Questo dimostra che l'orizzonte degli industriali fascisti non
si limita a quello dell'officina, sibbene abbraccia altri aspetti
e altre manifestazioni della vita. Sulla crisi e sul suo andamento
vi ha parlato il vostro Presidente. Crisi vi sono state e vi saranno
sempre. È perfettamente comprensibile che, prima della
guerra, le crisi economiche raramente avessero carattere di universalità;
è perfettamente comprensibile che la guerra mondiale abbia
determinato una crisi mondiale. Ma io credo che siano già
in atto gli elementi risolutivi della crisi. Li voglio brevemente
accennare. Prima di tutto, la pace politica tra le Nazioni. Dopo
la guerra vi sono stati dei conflitti fra Stati, conflitti che,
come quello russo-polacco o greco-turco, possono dirsi periferici.

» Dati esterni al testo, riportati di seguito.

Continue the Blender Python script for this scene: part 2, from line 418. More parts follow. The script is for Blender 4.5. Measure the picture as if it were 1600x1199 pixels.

È da prevedere però che la pace non sarà
turbata fra le grandi Nazioni d'occidente, che sono quelle che
danno l'indirizzo alla civiltà del mondo. Dopo la pace
politica, la pace sociale. Assistiamo all'eclissi della lotta
di classe. Dopo l'ultimo sciopero dei minatori inglesi, le classi
europee sono entrate in un periodo di stasi. D'altra parte, ben
più irreparabile che l'eclissi della lotta di classe, è
l'eclissi del socialismo come dottrina e come pratica. Schematicamente
fissate, le vostre direttive di azione non possono essere che
queste: collaborazione solidale, vorrei dire fascisticamente schietta
e cordiale, coi tecnici e con gli operai, concentrazione delle
energie all'interno, fronte unico in faccia al mondo, valorizzazione
dell'artigianato, alleanza stretta con l'agricoltura, che è
la base dell'economia italiana. Come i Sindacati dei lavoratori,
così anche i vostri Sindacati devono sentire l'orgoglio
di collaborare a questa radicale trasformazione della vita nazionale,
per cui il popolo italiano sta compiendo, in perfetta disciplina
e con sempre più fiera consapevolezza, una ai quelle grandi
esperienze storiche che costituirono in ogni tempo l'alto privilegio
riservato alle Nazioni direttrici della civiltà umana.